### WORK TO DO
Beginning with the first line, set down every line through the one containing "CP, SP = math.cos(PITCH), math.sin(PITCH)", exactly as it appears, but not the pictures.

-.-.-

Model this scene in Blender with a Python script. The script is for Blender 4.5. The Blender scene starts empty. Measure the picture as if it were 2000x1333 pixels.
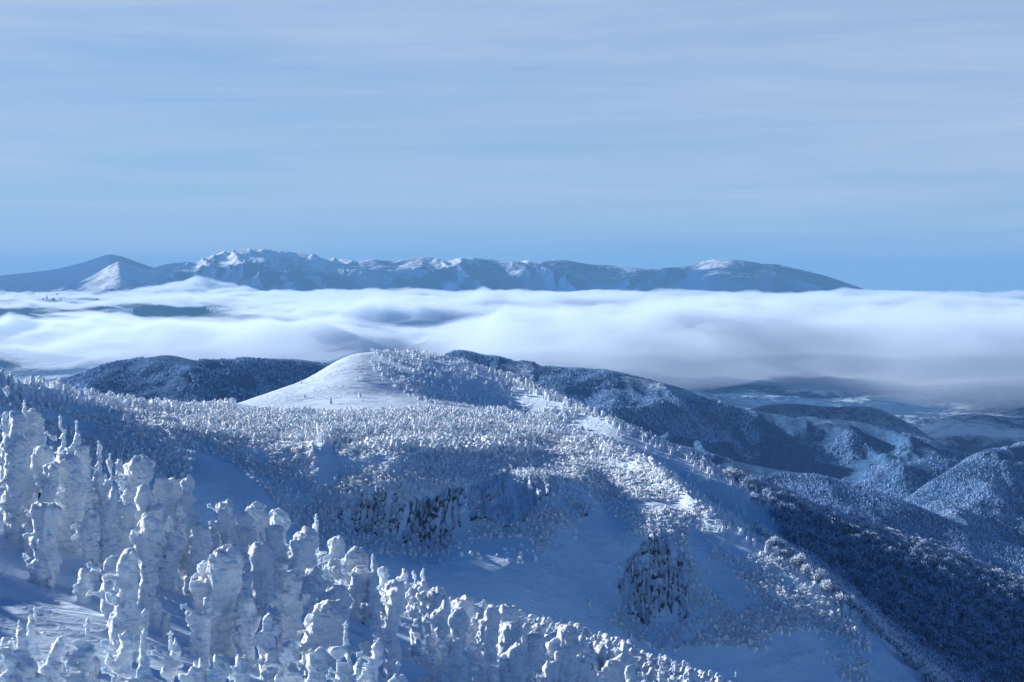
import bpy, math, random
import numpy as np
from mathutils import Vector

# ------------------------------------------------------------------ camera, sky, sun, exposure
scene = bpy.context.scene
COL = scene.collection
F = 3889.0                 # focal length in pixels of the 2000 px wide photograph
PITCH = math.radians(1.79)
CP, SP = math.cos(PITCH), math.sin(PITCH)

cam_d = bpy.data.cameras.new('camera')
cam_d.sensor_width = 36.0
cam_d.lens = 70.0
cam_d.clip_start = 1.0
cam_d.clip_end = 250000.0
cam = bpy.data.objects.new('camera', cam_d)
COL.objects.link(cam)
cam.location = (0, 0, 0)
cam.rotation_euler = (math.radians(90) - PITCH, 0, 0)
scene.camera = cam

SUN_EL = math.radians(15.5)
SUN_AZ = math.radians(54.0)      # to the left of the view direction (+Y)
sun_dir = Vector((-math.sin(SUN_AZ) * math.cos(SUN_EL), math.cos(SUN_AZ) * math.cos(SUN_EL), math.sin(SUN_EL)))

world = bpy.data.worlds.new('World')
scene.world = world
world.use_nodes = True
wn = world.node_tree
wn.nodes.clear()
w_out = wn.nodes.new('ShaderNodeOutputWorld')
w_bg = wn.nodes.new('ShaderNodeBackground')
w_sky = wn.nodes.new('ShaderNodeTexSky')
w_sky.sky_type = 'NISHITA'
w_sky.sun_disc = False
w_sky.sun_elevation = SUN_EL
w_sky.sun_rotation = -SUN_AZ
w_sky.altitude = 1700
w_sky.air_density = 1.0
w_sky.dust_density = 0.3
w_sky.ozone_density = 3.0
w_tint = wn.nodes.new('ShaderNodeMix'); w_tint.data_type = 'RGBA'; w_tint.blend_type = 'MULTIPLY'
w_tint.inputs[0].default_value = 1.0
w_tint.inputs[7].default_value = (0.02, 0.54, 1.05, 1)
wn.links.new(w_sky.outputs[0], w_tint.inputs[6])
w_tc = wn.nodes.new('ShaderNodeTexCoord')
w_map = wn.nodes.new('ShaderNodeMapping')
w_map.inputs['Rotation'].default_value = (0.0, math.radians(2.0), 0.0)
w_map.inputs['Scale'].default_value = (1.6, 1.6, 26.0)
wn.links.new(w_tc.outputs['Generated'], w_map.inputs['Vector'])
w_n = wn.nodes.new('ShaderNodeTexNoise')
w_n.inputs['Scale'].default_value = 1.6
w_n.inputs['Detail'].default_value = 9.0
w_n.inputs['Roughness'].default_value = 0.6
w_n.inputs['Distortion'].default_value = 0.4
wn.links.new(w_map.outputs[0], w_n.inputs['Vector'])
w_mr = wn.nodes.new('ShaderNodeMapRange')
w_mr.inputs[1].default_value = 0.25; w_mr.inputs[2].default_value = 0.7
w_mr.inputs[3].default_value = 0.58; w_mr.inputs[4].default_value = 0.98
wn.links.new(w_n.outputs[0], w_mr.inputs[0])
w_veil = wn.nodes.new('ShaderNodeMix'); w_veil.data_type = 'RGBA'
w_veil.inputs[7].default_value = (5.3, 6.7, 8.8, 1)      # thin high cloud veil (before the strength below)
w_sep = wn.nodes.new('ShaderNodeSeparateXYZ'); wn.links.new(w_tc.outputs['Generated'], w_sep.inputs[0])
w_el = wn.nodes.new('ShaderNodeMapRange'); w_el.interpolation_type = 'SMOOTHSTEP'     # the veil thins out overhead
w_el.inputs[1].default_value = 0.15; w_el.inputs[2].default_value = 0.34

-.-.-

### TASK RESPONSE
Model this scene in Blender with a Python script. The script is for Blender 4.5. The Blender scene starts empty. Measure the picture as if it were 2000x1333 pixels.
import bpy, math, random
import numpy as np
from mathutils import Vector

# ------------------------------------------------------------------ camera, sky, sun, exposure
scene = bpy.context.scene
COL = scene.collection
F = 3889.0                 # focal length in pixels of the 2000 px wide photograph
PITCH = math.radians(1.79)
CP, SP = math.cos(PITCH), math.sin(PITCH)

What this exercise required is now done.